→ **What the task asks**: Look for the string "board" in every line, and copy each line that has it.

··· Recorded information

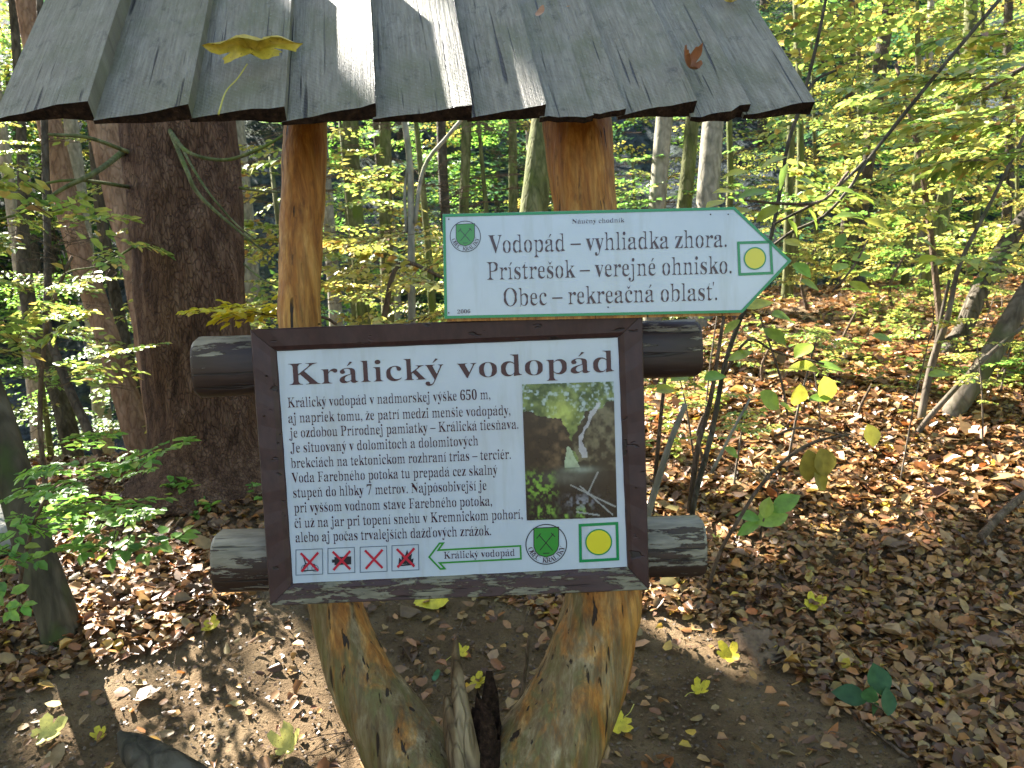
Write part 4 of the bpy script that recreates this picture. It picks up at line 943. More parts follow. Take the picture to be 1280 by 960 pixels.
# -- board plane
OUT = {'TL': (312, 412, 1.715), 'TR': (803, 393, 1.725), 'BR': (812, 738, 1.783), 'BL': (337, 758, 1.773)}
c4 = {k_: np.array(P(*v_)) for k_, v_ in OUT.items()}
BO = sum(c4.values())/4; BU = (c4['TR']-c4['TL'])+(c4['BR']-c4['BL']); BU /= np.linalg.norm(BU)
BV = (c4['TL']-c4['BL'])+(c4['TR']-c4['BR']); BV -= BU*BV.dot(BU); BV /= np.linalg.norm(BV); BN = np.cross(BU, BV)
class Plane:
    def __init__(s, o, u, v, n): s.o, s.u, s.v, s.n = o, u, v, n
    def at(s, px, py, offn=0.0):
        d = np.array(ray(px, py)); e = np.array(EYE); o = s.o+s.n*offn
        return e+d*((o-e).dot(s.n)/d.dot(s.n))
    def uv(s, px, py): p = s.at(px, py)-s.o; return np.array([p.dot(s.u), p.dot(s.v)])
    def w(s, u, v, offn=0.0): return s.o+s.u*u+s.v*v+s.n*offn
BP = Plane(BO, BU, BV, BN)
# -- crossbars (parts of the shelter)
def crossbar(l, r, rad_l, rad_r, mat, label):
    a_ = BP.at(*l, -.085); b_ = BP.at(*r, -.085); d_ = b_-a_; L = np.linalg.norm(d_); d_ /= L
    vv = np.cross(BN, d_); seg = 22; V = []; st = 26
    for i in range(st+1):
        t = i/st; bev = .9 if i in (0, st) else 1
        if i == 1: t = .008
        if i == st-1: t = .992
        r0 = (rad_l*(1-t)+rad_r*t)*bev
        for j in range(seg):
            th = j/seg*2*math.pi; ce, se = math.cos(th), math.sin(th)
            k_ = 1+.05*(float(vnoise(t*9+ce, se*2+3, 8))-.5)*2
            x_ = np.sign(ce)*abs(ce)**.8*r0*.85*k_; y_ = np.sign(se)*abs(se)**.75*r0*k_
            V.append(a_+d_*L*t+BN*x_+vv*y_)
    Fs = [(i*seg+j, i*seg+(j+1) % seg, (i+1)*seg+(j+1) % seg, (i+1)*seg+j) for i in range(st) for j in range(seg)]
    Fs += [tuple(range(seg-1, -1, -1)), tuple(st*seg+j for j in range(seg))]
    o = mesh('crossbar', V, Fs, mat, SH, True); o['label'] = label
    m_ = o.modifiers.new('e', 'EDGE_SPLIT'); m_.split_angle = math.radians(50)
k_ = 1.86/F
crossbar((249, 459), (872, 436), 37*k_, 35*k_, M['rail'], 'upper dark painted half-round crossbar, more than half hidden by the frame')
crossbar((273, 701), (877, 683), 38*k_, 37*k_, M['rail2'], 'lower crossbar with most of its paint peeled off')

# -- roof
eL = np.array(P(-6, 152, 1.52)); eR = np.array(P(1004, 146, 1.76)); eR[2] = eR[2]
U = eR-eL; Lr = np.linalg.norm(U); U /= Lr
H = np.cross(np.array([0, 0, 1.]), U); H /= np.linalg.norm(H); sl = math.radians(45); SD = H*math.cos(sl)+np.array([0, 0, 1.])*math.sin(sl); SD -= U*SD.dot(U); SD /= np.linalg.norm(SD); RN = np.cross(U, SD)
def eave_t(px, py=143):
    d_ = np.array(ray(px, py)); e_ = np.array(EYE)        # intersect with the roof plane, take u
    p = e_+d_*((eL-e_).dot(RN)/d_.dot(RN)); return (p-eL).dot(U)
LEN = .62
roofp = Plane(eL, U, SD, RN)
def plank(u0, u1, s0, liftr, liftl, thr, thl, parent, cornice=0.0, chip=None, back=False, wid_top=1.0):
    U_, S_, N_ = (U, SD, RN) if not back else (U, SDB, RNB)
    o_ = eL if not back else eLB
    NU, NV_ = 6, 16; V = []; uv = []; top = []; bot = []
    for j in range(NV_+1):
        t = j/NV_
        for i in range(NU+1):
            a_ = i/NU; u = u0+(u1-u0)*a_; 
            s = s0+(LEN-s0)*t+(cornice*a_ if j == 0 else 0)
            if j == 0: s += random.uniform(-.004, .004)
            if chip and j == 0 and abs(a_-chip[0]) < chip[1]: s += chip[2]
            lf = liftl+(liftr-liftl)*a_+.003*math.sin(a_*3.1+u0*20)+.002*math.sin(t*5+u0*9)
            V.append(o_+U_*u+S_*s+N_*lf); uv.append((u, s))
    nt = len(V)
    for j in range(NV_+1):
        t = j/NV_
        for i in range(NU+1):
            a_ = i/NU; k2 = j*(NU+1)+i; V.append(V[k2]-N_*(thl+(thr-thl)*a_)); uv.append(uv[k2])
    Fs = []; mi = []
    w_ = NU+1
    for j in range(NV_):
        for i in range(NU):
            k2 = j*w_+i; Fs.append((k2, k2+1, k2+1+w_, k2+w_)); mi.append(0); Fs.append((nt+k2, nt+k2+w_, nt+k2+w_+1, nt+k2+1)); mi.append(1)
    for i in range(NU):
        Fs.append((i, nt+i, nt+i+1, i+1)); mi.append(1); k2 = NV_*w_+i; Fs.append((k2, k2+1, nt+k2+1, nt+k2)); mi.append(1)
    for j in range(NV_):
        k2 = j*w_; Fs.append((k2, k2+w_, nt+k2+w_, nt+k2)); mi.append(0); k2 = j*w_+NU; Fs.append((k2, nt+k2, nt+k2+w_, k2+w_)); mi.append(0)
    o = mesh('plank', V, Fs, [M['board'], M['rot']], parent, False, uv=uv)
    o.data.polygons.foreach_set('material_index', np.array(mi, dtype=np.int32))
    return o
rc = eL+U*Lr/2+SD*LEN
roof = bpy.data.objects.new('roof', None); COL.objects.link(roof); roof.parent = SH; roof.location = tuple(rc-np.array(SH.location)); roof.empty_display_size = .1
PK = [(-6, 118, 152, 130, 0.0411, .000, 0.0432, .006, None),
      (120, 239, 148, 150, 0.0317, .002, 0.0346, .008, None),
      (238, 356, 150, 155, 0.0317, .000, 0.0367, .008, None),
      (352, 468, 146, 150, 0.0349, .000, 0.0346, .008, (1, .1, .006)),
      (466, 586, 140, 150, 0.0364, .000, 0.0367, .007, None),
      (583, 677, 145, 152, 0.0285, .000, 0.0324, .008, None),
      (673, 738, 145, 150, 0.0095, .002, 0.0151, .012, None),
      (733, 778, 145, 150, 0.0158, .006, 0.0151, .012, (.1, .2, .008)),
      (772, 864, 145, 150, 0.0349, .002, 0.0389, .008, None),
      (861, 930, 150, 150, 0.0317, .002, 0.0346, .010, (.95, .12, .01)),
      (926, 1006, 148, 150, 0.0349, .010, 0.0324, .010, (.8, .15, .006))]
for (x0, x1, _, _, lr, ll, tr_, tl_, chip) in PK:
    u0 = eave_t(x0); u1 = eave_t(x1)
    plank(u0, u1+.004, random.uniform(-.007, .009), lr, ll, tr_, tl_, roof, 0, chip)
# back slope (out of the photograph's sight but really there)
SDB = -H*math.cos(sl)+np.array([0, 0, 1.])*math.sin(sl); RNB = np.cross(-U, SDB); RNB = RNB if RNB[2] > 0 else -RNB
LB = .30; eLB = eL+SD*LEN-SDB*LB
n_b = 9
for i in range(n_b):
    u0 = Lr*i/n_b; V, Fs = box_pts(eLB+U*(u0+.002), U*(Lr/n_b-.004), SDB*(LB-.02), RNB*.018); mesh('plank', V, Fs, M['board'], roof, uv=[(float((v-eLB).dot(U)), float((v-eLB).dot(SDB))) for v in V])
# battens under the planks and ridge beam
for s, dz in ((.09, -.042), (.40, -.042)):
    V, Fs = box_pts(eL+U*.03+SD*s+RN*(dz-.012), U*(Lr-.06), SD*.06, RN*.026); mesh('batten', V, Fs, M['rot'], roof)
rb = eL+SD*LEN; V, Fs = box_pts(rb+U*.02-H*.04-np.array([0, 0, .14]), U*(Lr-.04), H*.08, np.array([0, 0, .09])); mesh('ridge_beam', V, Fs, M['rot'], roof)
# woodworm-light scars on the plank ends
for px, py, w_, h_ in ((575, 129, 20, 8), (750, 144, 26, 9), (205, 132, 30, 6)):
    c_ = np.array(P(px, py, roofp.at(px, py).dot(np.array([0, 1, 0]))*1.0-.006)); V, Fs = tube([c_-U*w_*.0008, c_+[0, 0, .001], c_+U*w_*.0008], [.002, h_*.0009, .002], 7, 4, .5, 2)
    mesh('torn_wood', V, Fs, M['limestone'] if px != 205 else M['rot'], roof)

# ------------------------------------------------------------------ text
def glyph_map(ch):
    if 'A' <= ch <= 'Z': return chr(0x1d400+ord(ch)-65)
    if 'a' <= ch <= 'z': return chr(0x1d41a+ord(ch)-97)
    if '0' <= ch <= '9': return chr(0x1d7ce+ord(ch)-48)
    return ch
DEC = {'á': 'a/', 'é': 'e/', 'í': 'i/', 'ý': 'y/', 'Á': 'A/', 'ĺ': 'l/', 'č': 'cv', 'š': 'sv', 'ž': 'zv', 'ň': 'nv', 'ř': 'rv', 'ô': 'o^', 'ď': "d'", 'ť': "t'", 'ľ': "l'", 'ú': 'u/'}
dg = bpy.context.evaluated_depsgraph_get()
GL = {}
def raw(s):
    c_ = bpy.data.curves.new('tmp', 'FONT'); c_.body = s; o_ = bpy.data.objects.new('tmp', c_); COL.objects.link(o_); bpy.context.view_layer.update()
    d_ = bpy.context.evaluated_depsgraph_get(); cu = o_.evaluated_get(d_).to_curve(d_)
    out = [[(tuple(p.co[:2]), tuple(p.handle_left[:2]), tuple(p.handle_right[:2])) for p in sp.bezier_points] for sp in cu.splines if sp.type == 'BEZIER']
    o_.evaluated_get(d_).to_curve_clear(); bpy.data.objects.remove(o_); bpy.data.curves.remove(c_)
    return out
def mx(sp): return max((max(p[0][0], p[1][0], p[2][0]) for s in sp for p in s), default=0)
I_ = glyph_map('I')
IW = None
def glyph(ch):
    global IW
    if ch in GL: return GL[ch]
    if IW is None: IW = mx(raw(I_))
    if ch == ' ': GL[ch] = ([], .25); return GL[ch]
    if ch in DEC:
        b_, ac = DEC[ch]; sp, adv = glyph(b_); sp = [list(s) for s in sp]
        if b_ == 'i': sp.sort(key=lambda s: np.mean([p[0][1] for p in s])); sp = sp[:-1]
        xs_ = [p[0][0] for s in sp for p in s]; ysx = [p[0][1] for s in sp for p in s]; cx = (min(xs_)+max(xs_))/2; ty = max(ysx)
        def poly(pts): return [((x_, y_), (x_, y_), (x_, y_)) for x_, y_ in pts]
        y0 = ty+.045
        if ac == '/': sp.append(poly([(cx-.045, y0), (cx+.04, y0+.155), (cx+.115, y0+.125), (cx-.02, y0)]))
        if ac == 'v': sp.append(poly([(cx-.11, y0+.13), (cx-.085, y0+.13), (cx, y0+.06), (cx+.085, y0+.13), (cx+.11, y0+.13), (cx+.02, y0), (cx-.02, y0)]))
        if ac == '^': sp.append(poly([(cx-.11, y0), (cx-.02, y0+.13), (cx+.02, y0+.13), (cx+.11, y0), (cx+.085, y0), (cx, y0+.07), (cx-.085, y0)]))
        if ac == "'":
            x0 = max(xs_)+.01; adv += .10 if b_ != 't' else .06; t_ = .70; sp.append(poly([(x0+.01, t_), (x0+.08, t_), (x0+.035, t_-.17), (x0+.01, t_-.17)]))
        GL[ch] = (sp, adv); return GL[ch]
    g_ = glyph_map(ch); sp = raw(g_); adv = mx(raw(g_+I_))-IW
    GL[ch] = (sp, adv); return GL[ch]
def spl_area(s):
    a_ = 0
    for i in range(len(s)): x0, y0 = s[i-1][0]; x1, y1 = s[i][0]; a_ += x0*y1-x1*y0
    return a_
CAPH = .0
GMC = {}
def text_mesh(s, thin):
    """-> verts (N,2), faces in glyph units; glyph meshes are cached"""
    V = []; Fs = []; x = 0.0; n = 0
    for ch in s:
        if ch != ' ':
            if (ch, thin) not in GMC: GMC[(ch, thin)] = glyph_mesh(ch, thin)
            v, f = GMC[(ch, thin)]; V.append(v+np.array([x, 0])); Fs += [tuple(i+n for i in q2) for q2 in f]; n += len(v)
        x += glyph(ch)[1]
    return np.concatenate(V), Fs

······

→ **Written response**:
# -- board plane
    o = mesh('plank', V, Fs, [M['board'], M['rot']], parent, False, uv=uv)
    u0 = Lr*i/n_b; V, Fs = box_pts(eLB+U*(u0+.002), U*(Lr/n_b-.004), SDB*(LB-.02), RNB*.018); mesh('plank', V, Fs, M['board'], roof, uv=[(float((v-eLB).dot(U)), float((v-eLB).dot(SDB))) for v in V])